Vodafone rings cynical tone with token gesture on executive pay
Talk about a late call. By the time Vodafone signalled a concession this week over long-term share awards granted to its top executives, the damage had already been done.
The “voluntary request” (a phrase underlining the City’s talent for tortured tautology) made by Nick Read and Margherita Della Valle has stuck in the craw of some shareholders.
The timing of their offer to forfeit 20 per cent of the Ltip awards granted last month came hours after reports of ISS’s recommendation that shareholders vote against Vodafone’s remuneration report later this month.
Why not do it sooner? There have been pay rows aplenty in the City this year, but for a sheer absence of common sense, the mobile communications giant’s tin-eared approach trumps virtually all of its peers.
Vodafone shares, remember, are down by almost a third during the past year, while investors have also been forced to stomach the prospect of a 40 per cent cut to the dividend.
That’s partly to help finance the company’s acquisition of Liberty Global assets in Germany and eastern Europe, and partly a tacit acknowledgment that “progressive” payouts to shareholders are frequently unsustainable.
All of this comes as Vodafone progresses its search for a new chairman to replace Gerard Kleisterlee.
Investors will be recalibrating their expectations of his successor, and asking why board members had not been more proactive in heading off the rebellion that now looms in just under a fortnight.
As for the executives’ gesture to forfeit part of their bonuses, I suspect it won’t be enough to mollify those investors still fuming at Vodafone’s dividend cut. Directors should prepare to commit to further “voluntary requests” at what could be a heated annual general meeting.
Deputy heads roll at M&S
It’s back to square one for Steve Rowe, Marks & Spencer chief executive, who has inherited the leadership of its clothing business for the second time following yesterday’s defenestration of Jill McDonald.
It’s hard not to feel some sympathy for the former Halfords boss, who joined to great fanfare but with little experience of either fashion or M&S’s peculiarly bureaucratic culture.
Rowe’s version of “deputy heads must roll” will do little to reassure M&S’s long-suffering investors, though, that solutions to its perennial problems of range and availability will be found.
That leaves the chief executive himself vulnerable to being deposed if the performance of the clothing business does not improve by Christmas. But saying that about M&S chief executives is a wearily familiar routine.
Cenkos’ broker clock
The clock continues to tick. I last wrote here in March about hapless City broker Cenkos Securities’ efforts to bring former chief executive Jim Durkin back to the helm.

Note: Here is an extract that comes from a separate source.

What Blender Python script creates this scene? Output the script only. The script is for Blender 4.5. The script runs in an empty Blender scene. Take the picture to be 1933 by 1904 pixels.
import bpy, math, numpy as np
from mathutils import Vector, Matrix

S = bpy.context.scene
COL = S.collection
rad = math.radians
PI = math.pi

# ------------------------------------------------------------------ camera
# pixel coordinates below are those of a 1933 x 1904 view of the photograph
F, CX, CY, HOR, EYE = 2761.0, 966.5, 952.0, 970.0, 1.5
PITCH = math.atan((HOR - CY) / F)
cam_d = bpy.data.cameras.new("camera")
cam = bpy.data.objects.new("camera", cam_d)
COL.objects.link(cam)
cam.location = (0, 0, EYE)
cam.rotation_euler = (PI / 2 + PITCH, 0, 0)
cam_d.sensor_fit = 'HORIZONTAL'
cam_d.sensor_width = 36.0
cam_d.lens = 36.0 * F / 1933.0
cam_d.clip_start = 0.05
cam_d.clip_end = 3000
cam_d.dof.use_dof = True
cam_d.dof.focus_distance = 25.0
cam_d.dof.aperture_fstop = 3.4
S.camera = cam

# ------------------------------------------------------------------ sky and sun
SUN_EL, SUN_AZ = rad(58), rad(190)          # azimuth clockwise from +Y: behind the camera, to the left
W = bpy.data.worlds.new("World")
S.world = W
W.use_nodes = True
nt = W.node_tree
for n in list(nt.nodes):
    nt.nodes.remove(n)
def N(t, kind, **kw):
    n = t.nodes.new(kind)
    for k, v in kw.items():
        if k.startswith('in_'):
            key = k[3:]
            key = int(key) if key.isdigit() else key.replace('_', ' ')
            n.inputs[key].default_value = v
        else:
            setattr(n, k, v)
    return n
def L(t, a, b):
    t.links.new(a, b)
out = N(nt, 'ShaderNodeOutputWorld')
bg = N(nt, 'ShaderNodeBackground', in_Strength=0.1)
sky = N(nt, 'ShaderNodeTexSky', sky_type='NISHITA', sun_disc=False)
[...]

At the time, it was 144 days since his appointment had been announced, far exceeding the standard 90-day period for the Financial Conduct Authority (FCA) to consider Cenkos’ application.
It turns out that that was nowhere near enough. Here we are, another 104 days on, and still no news about Durkin’s comeback
It’s arguable that this vacuum constitutes a false market in Cenkos shares, given the importance of a rainmaker such as its former boss.
The latest suggestion is that Cenkos is now formulating a back-up plan that involves appointing another veteran of the firm, Joe Nally, as the permanent successor to Anthony Hotson instead.
To outside investors, Nally may resemble an identikit of Durkin: a veteran Cenkos employee who lacks the desire to think afresh about the firm’s future in a sector requiring a dose of realism.
The broker refuses to disclose whether it has imposed a deadline of its own on FCA approval for Durkin. In the meantime, Hotson’s impatience to hold his retirement party must be unbearable.